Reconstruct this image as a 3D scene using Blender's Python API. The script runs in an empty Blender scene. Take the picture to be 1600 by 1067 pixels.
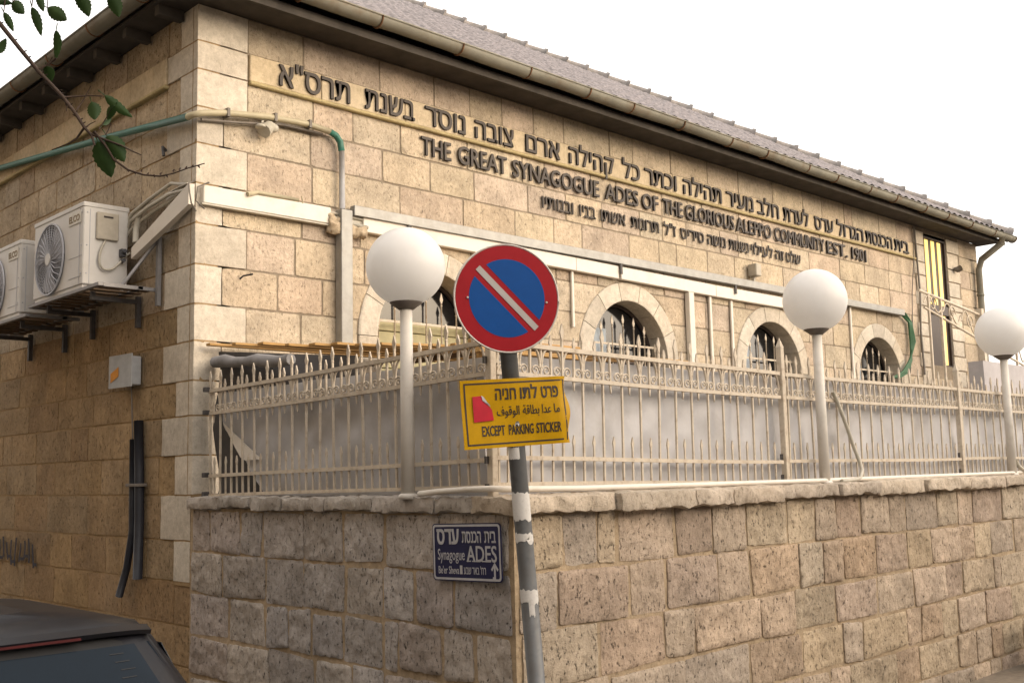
import bpy, math, random
import numpy as np
from mathutils import Vector, noise, Matrix
random.seed(7)
SC = bpy.context.scene; C = SC.collection
R = math.radians
# ------------------------------------------------------------------ camera, sky, sun, exposure
cam = bpy.data.objects.new('camera', bpy.data.cameras.new('camera')); C.objects.link(cam)
cam.data.sensor_width = 36; cam.data.lens = 36*1.04941; cam.data.clip_start = .05; cam.data.clip_end = 2000
_f, _r, _u = (0.6911, 0.7124, 0.1215), (0.7195, -0.6941, -0.0224), (0.0684, 0.1029, 0.9923)
def _cam_matrix(yaw, pitch, roll, loc):
    f = Vector((math.sin(yaw)*math.cos(pitch), math.cos(yaw)*math.cos(pitch), math.sin(pitch)))
    r = Vector((math.cos(yaw), -math.sin(yaw), 0)); u = r.cross(f)
    r2 = math.cos(roll)*r+math.sin(roll)*u; u2 = -math.sin(roll)*r+math.cos(roll)*u
    m = Matrix((r2, u2, -f)).transposed().to_4x4(); m.translation = loc
    return m
cam.matrix_world = _cam_matrix(0.77021, 0.12181, -0.022606, Vector((-4.01601, -7.69507, 1.7)))
SC.camera = cam
W = bpy.data.worlds.new('World'); SC.world = W; W.use_nodes = True
nt = W.node_tree; sky = nt.nodes.new('ShaderNodeTexSky'); sky.sky_type = 'NISHITA'; sky.sun_disc = False
SUN_EL, SUN_AZ = R(17), R(152)            # azimuth clockwise from +Y
sky.sun_elevation = SUN_EL; sky.sun_rotation = SUN_AZ; sky.air_density = 1.0; sky.dust_density = 6.0; sky.ozone_density = 1.0
bg = nt.nodes['Background']; bg.inputs[1].default_value = .10
pale = nt.nodes.new('ShaderNodeMix'); pale.data_type = 'RGBA'; pale.inputs[0].default_value = .58; pale.inputs[7].default_value = (12.5, 11.6, 10.6, 1)   # white overcast veil
nt.links.new(sky.outputs[0], pale.inputs[6]); nt.links.new(pale.outputs[2], bg.inputs[0])
sl = bpy.data.lights.new('sun', 'SUN'); sl.energy = 1.3; sl.angle = R(70); sl.color = (1, .84, .69)
sun = bpy.data.objects.new('sun', sl); C.objects.link(sun)
_sd = Vector((math.sin(SUN_AZ)*math.cos(SUN_EL), math.cos(SUN_AZ)*math.cos(SUN_EL), math.sin(SUN_EL)))
sun.rotation_euler = _sd.to_track_quat('Z', 'Y').to_euler(); sun.location = _sd*60
SC.view_settings.view_transform = 'Standard'; SC.view_settings.look = 'None'
SC.view_settings.exposure = 1.17; SC.view_settings.gamma = 1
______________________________
Only the number should be given: how many lines of the data contain the word "scene"?

**Output for this task**
2